__GOAL__
Write out, word for word, every line from the first one through the line that holds "bpy.data.objects.remove(o)", and nothing else; skip the pictures.

__RECORDED INFORMATION__
——

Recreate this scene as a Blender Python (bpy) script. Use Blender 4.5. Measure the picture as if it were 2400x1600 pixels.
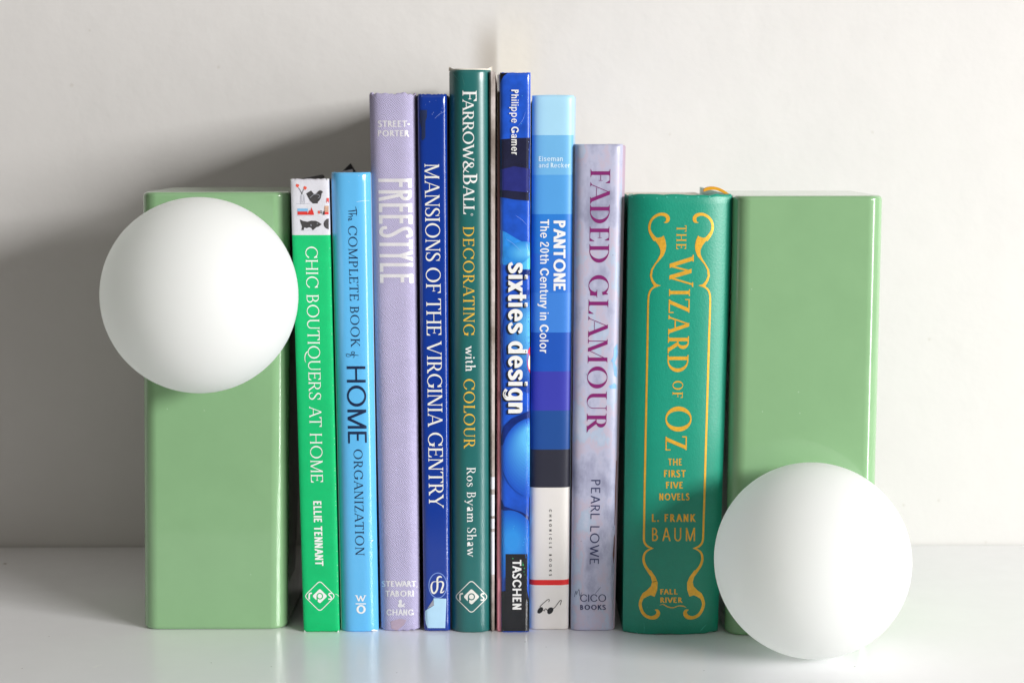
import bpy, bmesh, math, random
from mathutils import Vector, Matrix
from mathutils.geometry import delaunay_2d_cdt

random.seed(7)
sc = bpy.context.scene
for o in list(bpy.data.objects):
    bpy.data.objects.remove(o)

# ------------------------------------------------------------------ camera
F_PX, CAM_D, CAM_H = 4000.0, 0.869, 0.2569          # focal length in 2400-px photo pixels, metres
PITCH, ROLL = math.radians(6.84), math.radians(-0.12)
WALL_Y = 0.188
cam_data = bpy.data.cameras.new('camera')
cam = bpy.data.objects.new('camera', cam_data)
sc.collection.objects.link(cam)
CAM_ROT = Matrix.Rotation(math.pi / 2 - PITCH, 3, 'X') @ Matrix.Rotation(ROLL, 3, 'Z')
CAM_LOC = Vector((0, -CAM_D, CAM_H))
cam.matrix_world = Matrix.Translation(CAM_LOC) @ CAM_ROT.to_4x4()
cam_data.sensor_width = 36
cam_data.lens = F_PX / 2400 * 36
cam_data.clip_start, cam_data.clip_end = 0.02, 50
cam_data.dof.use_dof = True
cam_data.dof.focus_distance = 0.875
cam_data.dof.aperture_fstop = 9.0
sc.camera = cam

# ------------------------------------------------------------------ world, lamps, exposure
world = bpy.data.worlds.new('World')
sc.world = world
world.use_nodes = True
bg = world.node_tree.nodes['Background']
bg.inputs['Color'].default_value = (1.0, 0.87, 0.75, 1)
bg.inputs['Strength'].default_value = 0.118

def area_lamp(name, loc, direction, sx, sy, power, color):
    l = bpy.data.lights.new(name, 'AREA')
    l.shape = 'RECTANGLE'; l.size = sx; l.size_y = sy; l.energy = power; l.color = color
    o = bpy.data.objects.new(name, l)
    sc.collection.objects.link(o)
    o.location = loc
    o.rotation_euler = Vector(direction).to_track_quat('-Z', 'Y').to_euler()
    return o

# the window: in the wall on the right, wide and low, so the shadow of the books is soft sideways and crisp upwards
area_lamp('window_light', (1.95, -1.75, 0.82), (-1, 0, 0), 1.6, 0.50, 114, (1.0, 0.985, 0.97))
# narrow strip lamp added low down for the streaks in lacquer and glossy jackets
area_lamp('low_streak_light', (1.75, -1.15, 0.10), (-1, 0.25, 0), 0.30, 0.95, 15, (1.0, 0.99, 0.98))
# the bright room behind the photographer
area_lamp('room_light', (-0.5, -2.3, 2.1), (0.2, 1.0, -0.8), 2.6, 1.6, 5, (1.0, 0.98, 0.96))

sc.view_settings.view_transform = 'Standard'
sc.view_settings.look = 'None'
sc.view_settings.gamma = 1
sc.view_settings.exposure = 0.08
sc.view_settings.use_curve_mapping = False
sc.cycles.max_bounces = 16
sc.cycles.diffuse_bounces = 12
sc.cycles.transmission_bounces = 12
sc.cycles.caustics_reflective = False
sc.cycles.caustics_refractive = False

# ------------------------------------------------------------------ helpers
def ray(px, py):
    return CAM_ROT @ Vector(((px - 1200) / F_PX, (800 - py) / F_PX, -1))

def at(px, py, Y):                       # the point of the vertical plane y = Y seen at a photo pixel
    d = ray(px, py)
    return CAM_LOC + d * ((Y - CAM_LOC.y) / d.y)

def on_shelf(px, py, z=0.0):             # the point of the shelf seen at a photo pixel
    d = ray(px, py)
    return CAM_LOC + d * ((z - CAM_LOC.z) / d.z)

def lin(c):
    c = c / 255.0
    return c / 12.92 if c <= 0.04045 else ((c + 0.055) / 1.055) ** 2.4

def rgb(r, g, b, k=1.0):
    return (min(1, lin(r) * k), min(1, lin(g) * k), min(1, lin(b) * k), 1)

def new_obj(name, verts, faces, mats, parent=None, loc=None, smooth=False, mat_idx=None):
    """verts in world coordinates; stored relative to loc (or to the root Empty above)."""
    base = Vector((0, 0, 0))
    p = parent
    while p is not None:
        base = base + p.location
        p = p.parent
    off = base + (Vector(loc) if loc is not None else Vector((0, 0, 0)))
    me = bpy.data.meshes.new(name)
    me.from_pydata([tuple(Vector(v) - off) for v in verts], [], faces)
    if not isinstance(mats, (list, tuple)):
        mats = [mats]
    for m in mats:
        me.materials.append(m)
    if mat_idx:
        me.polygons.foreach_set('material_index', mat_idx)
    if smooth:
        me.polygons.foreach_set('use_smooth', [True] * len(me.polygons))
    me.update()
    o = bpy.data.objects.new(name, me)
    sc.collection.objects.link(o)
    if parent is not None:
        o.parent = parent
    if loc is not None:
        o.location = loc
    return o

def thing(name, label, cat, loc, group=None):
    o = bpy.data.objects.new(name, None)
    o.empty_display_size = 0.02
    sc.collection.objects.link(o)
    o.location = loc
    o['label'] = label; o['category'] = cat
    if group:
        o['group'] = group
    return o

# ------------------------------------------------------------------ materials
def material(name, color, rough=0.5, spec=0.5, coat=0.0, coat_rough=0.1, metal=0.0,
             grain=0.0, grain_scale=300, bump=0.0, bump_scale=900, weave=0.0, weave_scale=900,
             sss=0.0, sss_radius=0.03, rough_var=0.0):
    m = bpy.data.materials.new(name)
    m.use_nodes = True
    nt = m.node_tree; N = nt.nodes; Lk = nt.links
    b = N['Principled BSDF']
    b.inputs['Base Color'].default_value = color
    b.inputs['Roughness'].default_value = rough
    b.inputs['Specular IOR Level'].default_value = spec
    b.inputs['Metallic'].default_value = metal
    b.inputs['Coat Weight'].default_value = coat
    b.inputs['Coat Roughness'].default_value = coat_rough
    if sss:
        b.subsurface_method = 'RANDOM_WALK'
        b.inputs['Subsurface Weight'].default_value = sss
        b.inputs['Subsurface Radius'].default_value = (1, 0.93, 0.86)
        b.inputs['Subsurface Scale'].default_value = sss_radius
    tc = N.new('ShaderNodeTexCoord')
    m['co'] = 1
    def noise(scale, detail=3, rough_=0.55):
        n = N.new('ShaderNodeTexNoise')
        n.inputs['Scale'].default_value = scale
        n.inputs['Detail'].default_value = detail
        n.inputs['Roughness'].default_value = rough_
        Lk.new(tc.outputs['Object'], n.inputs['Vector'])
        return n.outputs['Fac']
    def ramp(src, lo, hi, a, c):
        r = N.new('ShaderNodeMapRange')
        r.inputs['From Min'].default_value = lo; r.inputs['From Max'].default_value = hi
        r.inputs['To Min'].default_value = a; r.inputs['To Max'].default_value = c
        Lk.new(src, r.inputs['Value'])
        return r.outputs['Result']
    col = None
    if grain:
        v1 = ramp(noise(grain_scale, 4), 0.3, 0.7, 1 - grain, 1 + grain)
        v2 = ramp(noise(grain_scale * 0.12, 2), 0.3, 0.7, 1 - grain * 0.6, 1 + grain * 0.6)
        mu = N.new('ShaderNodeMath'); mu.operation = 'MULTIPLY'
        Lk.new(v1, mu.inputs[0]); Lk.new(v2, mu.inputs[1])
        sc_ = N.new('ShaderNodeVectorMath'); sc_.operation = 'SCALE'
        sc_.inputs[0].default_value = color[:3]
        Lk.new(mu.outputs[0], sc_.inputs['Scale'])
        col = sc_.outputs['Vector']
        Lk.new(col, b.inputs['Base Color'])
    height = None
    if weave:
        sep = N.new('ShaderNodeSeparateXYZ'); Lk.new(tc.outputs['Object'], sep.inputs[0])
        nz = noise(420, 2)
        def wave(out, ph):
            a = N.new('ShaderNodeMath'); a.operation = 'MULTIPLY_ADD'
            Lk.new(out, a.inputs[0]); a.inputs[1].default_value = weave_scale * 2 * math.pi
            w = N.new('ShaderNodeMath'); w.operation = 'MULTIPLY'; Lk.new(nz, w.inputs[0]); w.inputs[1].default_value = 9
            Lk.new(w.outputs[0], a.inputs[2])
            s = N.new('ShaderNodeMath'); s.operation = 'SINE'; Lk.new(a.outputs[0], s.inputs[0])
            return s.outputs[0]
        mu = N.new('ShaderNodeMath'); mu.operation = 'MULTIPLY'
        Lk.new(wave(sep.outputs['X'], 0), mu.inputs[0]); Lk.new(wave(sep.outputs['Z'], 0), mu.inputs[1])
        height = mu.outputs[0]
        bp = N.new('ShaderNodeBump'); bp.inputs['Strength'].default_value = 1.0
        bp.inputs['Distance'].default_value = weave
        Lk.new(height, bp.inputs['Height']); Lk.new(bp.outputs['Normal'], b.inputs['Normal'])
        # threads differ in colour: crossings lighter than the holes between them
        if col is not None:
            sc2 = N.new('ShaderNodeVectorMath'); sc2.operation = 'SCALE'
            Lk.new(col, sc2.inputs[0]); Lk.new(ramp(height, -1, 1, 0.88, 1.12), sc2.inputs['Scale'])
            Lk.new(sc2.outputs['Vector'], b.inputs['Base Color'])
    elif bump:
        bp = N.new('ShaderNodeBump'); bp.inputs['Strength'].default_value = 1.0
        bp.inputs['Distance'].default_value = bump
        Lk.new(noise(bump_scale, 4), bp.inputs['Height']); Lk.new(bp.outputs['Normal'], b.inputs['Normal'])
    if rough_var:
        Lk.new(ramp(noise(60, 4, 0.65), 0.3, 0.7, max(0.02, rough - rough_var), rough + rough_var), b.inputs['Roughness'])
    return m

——

__OUTPUT OF THE TASK__
Recreate this scene as a Blender Python (bpy) script. Use Blender 4.5. Measure the picture as if it were 2400x1600 pixels.
import bpy, bmesh, math, random
from mathutils import Vector, Matrix
from mathutils.geometry import delaunay_2d_cdt

random.seed(7)
sc = bpy.context.scene
for o in list(bpy.data.objects):
    bpy.data.objects.remove(o)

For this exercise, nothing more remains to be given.